Das Wichtigste zuerst: Leute, die mit Journalisten über ein brisantes, öffentlich diskutiertes Thema sprechen, sollten unmissverständlich mitteilen, wenn sie in Veröffentlichungen mit einer Abbildung oder Nennung ihres Namens nicht einverstanden sind! Das habe ich vor etwa eineinhalb Jahren schon einmal erklärt. Wegen aktueller Anlässe erneuere ich diese Erklärung.

Ein erfundenes Beispiel soll verdeutlichen, was gemeint sein kann: Bürger X lehnt einen geplanten Straßenbau ab, der bereits die Öffentlichkeit beschäftigt. X wendet sich mit seiner Ablehnung in Anschreiben an eine Handvoll Betroffene, hofft auf Unterstützer.

Eine Redaktion wird dadurch auf ihn aufmerksam. Ein Journalist, der sich als solcher vorstellt, spricht X auf den Straßenbau an und bittet um eine Stellungnahme als Betroffener. Der beantwortet ihm bereitwillig und ausführlich Fragen. Aus solcher Aufgeschlossenheit folgert der Journalist, dass X bei seinen Antworten nichts gegen die Nennung seines Namens hat.

Juristen sprechen hier von einer stillschweigenden (konkludenten) Zustimmung von X. Blauäugig wäre es ohnehin, zu glauben, dass das Gespräch nur fürs Notizbuch des Journalisten stattgefunden hat und nichts davon veröffentlicht würde.

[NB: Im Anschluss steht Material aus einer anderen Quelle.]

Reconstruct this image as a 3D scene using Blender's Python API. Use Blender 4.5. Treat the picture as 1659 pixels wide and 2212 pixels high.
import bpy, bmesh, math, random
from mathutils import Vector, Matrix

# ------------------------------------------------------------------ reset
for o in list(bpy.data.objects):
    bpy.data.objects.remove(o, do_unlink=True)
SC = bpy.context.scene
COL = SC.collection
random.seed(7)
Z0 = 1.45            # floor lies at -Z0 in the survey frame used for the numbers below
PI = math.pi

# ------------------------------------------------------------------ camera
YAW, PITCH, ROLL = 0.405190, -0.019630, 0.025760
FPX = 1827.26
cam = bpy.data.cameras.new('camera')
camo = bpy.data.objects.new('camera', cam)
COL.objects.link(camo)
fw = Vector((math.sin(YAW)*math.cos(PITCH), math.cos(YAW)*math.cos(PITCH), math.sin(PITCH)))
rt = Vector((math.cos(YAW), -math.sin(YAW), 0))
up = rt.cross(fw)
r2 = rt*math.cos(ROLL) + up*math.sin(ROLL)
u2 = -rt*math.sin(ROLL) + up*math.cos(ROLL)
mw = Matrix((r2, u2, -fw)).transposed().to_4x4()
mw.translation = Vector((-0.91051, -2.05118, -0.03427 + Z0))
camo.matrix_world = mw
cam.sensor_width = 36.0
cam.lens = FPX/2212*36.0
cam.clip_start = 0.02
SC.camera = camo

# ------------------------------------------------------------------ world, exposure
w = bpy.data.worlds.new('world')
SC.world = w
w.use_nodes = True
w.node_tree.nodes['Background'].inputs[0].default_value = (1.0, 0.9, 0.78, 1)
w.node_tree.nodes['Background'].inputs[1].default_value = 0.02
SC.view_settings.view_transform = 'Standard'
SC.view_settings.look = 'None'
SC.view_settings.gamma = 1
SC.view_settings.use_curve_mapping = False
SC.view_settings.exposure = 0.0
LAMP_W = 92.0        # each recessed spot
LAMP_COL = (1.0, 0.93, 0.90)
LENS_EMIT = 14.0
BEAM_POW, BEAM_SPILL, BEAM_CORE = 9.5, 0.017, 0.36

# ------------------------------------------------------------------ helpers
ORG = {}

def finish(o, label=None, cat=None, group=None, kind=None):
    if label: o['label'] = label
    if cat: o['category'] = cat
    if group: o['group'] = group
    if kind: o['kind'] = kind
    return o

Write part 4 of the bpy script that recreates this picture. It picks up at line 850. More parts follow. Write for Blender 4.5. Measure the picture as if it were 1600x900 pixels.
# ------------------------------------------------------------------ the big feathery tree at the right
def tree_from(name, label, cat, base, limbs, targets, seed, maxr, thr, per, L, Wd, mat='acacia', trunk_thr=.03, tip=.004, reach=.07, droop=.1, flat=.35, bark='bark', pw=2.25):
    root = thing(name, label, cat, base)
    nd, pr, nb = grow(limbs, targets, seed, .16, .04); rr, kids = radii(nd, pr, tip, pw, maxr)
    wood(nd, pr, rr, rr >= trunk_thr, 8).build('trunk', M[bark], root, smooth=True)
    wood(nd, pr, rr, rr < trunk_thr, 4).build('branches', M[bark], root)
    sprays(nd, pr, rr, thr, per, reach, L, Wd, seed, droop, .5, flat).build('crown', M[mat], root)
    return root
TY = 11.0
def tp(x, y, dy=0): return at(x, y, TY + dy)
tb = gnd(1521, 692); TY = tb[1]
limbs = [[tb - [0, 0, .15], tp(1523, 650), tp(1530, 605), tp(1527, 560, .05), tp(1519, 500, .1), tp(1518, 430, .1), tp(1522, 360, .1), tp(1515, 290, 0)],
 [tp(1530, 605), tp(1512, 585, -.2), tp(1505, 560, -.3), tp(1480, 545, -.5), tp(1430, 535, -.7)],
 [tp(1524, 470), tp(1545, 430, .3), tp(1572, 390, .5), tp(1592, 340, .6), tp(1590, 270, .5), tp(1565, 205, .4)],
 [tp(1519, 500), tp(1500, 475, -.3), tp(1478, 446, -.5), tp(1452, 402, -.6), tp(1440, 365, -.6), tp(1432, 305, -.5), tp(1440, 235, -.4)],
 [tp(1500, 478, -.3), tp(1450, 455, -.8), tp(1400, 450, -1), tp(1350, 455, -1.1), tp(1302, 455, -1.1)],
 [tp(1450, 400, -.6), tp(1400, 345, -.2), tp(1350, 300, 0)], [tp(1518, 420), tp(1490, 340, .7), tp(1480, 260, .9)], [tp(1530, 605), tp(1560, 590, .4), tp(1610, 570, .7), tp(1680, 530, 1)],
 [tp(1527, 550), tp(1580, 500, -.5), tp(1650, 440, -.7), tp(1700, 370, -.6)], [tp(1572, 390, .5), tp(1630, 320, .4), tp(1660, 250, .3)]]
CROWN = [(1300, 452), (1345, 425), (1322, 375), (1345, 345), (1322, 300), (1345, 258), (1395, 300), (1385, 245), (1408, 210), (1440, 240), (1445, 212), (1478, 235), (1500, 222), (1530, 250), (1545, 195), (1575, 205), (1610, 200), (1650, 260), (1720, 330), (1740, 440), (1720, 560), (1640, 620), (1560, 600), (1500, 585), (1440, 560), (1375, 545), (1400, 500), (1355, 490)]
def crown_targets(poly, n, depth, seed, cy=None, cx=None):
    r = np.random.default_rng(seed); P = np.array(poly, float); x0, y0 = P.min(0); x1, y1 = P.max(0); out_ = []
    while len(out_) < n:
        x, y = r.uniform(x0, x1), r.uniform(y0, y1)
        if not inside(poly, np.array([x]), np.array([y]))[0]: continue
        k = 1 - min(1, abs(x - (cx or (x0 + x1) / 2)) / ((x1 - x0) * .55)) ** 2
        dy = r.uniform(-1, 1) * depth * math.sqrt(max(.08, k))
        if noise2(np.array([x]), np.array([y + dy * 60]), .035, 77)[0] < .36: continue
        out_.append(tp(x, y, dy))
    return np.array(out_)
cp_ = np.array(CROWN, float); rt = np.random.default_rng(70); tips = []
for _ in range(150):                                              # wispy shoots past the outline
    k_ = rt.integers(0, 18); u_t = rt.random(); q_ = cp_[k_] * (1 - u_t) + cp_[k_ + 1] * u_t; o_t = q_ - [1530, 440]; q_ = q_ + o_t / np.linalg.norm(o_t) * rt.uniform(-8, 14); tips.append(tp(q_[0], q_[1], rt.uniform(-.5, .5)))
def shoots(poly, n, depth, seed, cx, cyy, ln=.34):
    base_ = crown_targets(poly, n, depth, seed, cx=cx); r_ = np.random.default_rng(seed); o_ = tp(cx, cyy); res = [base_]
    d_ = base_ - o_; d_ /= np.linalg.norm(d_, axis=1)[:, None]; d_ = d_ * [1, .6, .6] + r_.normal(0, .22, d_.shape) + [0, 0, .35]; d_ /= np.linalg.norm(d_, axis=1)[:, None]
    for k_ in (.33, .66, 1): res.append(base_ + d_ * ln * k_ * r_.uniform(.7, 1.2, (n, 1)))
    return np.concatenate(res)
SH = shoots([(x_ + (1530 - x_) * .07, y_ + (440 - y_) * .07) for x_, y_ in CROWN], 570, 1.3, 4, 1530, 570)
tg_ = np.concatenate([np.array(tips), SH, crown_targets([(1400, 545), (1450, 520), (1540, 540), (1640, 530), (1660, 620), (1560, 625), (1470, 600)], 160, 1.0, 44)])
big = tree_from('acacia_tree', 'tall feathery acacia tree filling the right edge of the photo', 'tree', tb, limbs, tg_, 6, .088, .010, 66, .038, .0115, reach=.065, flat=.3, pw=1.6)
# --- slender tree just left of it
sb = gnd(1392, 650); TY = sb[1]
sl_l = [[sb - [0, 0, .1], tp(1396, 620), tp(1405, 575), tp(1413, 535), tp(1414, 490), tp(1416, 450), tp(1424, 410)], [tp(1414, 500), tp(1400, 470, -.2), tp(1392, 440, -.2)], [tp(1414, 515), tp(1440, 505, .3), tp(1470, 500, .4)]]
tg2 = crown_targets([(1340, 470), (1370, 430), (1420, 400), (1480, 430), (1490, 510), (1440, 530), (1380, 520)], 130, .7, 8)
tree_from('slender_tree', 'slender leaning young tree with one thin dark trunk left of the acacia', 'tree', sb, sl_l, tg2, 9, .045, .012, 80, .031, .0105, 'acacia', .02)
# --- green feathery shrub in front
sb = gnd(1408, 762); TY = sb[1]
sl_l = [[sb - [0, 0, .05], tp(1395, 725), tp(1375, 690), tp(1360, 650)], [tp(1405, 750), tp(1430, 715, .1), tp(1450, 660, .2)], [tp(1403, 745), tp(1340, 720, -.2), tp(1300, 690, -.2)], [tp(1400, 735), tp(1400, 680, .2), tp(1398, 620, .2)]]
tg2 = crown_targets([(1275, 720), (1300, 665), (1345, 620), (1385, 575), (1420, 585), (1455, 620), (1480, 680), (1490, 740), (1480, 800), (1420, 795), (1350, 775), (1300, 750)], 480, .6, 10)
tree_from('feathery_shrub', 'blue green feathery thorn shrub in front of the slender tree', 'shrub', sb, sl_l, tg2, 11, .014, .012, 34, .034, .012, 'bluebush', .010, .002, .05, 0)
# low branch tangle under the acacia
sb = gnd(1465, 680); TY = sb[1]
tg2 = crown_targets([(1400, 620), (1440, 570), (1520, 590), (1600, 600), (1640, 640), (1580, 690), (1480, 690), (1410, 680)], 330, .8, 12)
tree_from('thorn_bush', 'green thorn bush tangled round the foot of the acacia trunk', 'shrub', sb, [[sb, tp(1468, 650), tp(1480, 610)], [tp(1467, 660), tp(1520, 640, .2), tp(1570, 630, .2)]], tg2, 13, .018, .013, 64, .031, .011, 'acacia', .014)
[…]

Die Rechtsprechung des Bundesverfassungsgerichts und des Bundesgerichtshofs lässt erkennen, dass bei einer die Öffentlichkeit wesentlich berührenden Angelegenheit jede damit erkennbar aktiv verknüpfte Person grundsätzlich wahrheitsgetreue Tatsachenbehauptungen auch unter Nennung ihres Namens hinnehmen muss. Voraussetzung ist freilich, dass es im Rahmen einer sachlichen Berichterstattung geschieht.

Diese Rechtslage entbindet Journalisten aber nicht von ihrer Verpflichtung zur Fairness. Sie sollten immer mitteilen, wo sie veröffentlichen und Namensnennungen mit Betroffenen möglichst abstimmen.

Wer allerdings bei einem öffentlichen Ereignis das Wort ergreift, etwa bei einer Bürgerversammlung, muss sich meist die namentliche Erwähnung ungefragt gefallen lassen, mindestens im Lokalteil.

Dass es nicht beim Lokalteil bleiben muss, sollte man inzwischen auch wissen. Beiträge wandern fast immer zusätzlich ins Internet, hier unter www.mainpost.de. Das heißt, niemand verschwindet im Laufe der Zeit im Dunkel eines Papierarchives. Namen bleiben samt den damit verknüpften Nachrichten voraussichtlich dauerhaft online leicht auffindbar. Das einzukalkulieren, empfehle ich erneut jedem, der in Angelegenheiten aktiv wird, die die Öffentlichkeit wesentlich berühren.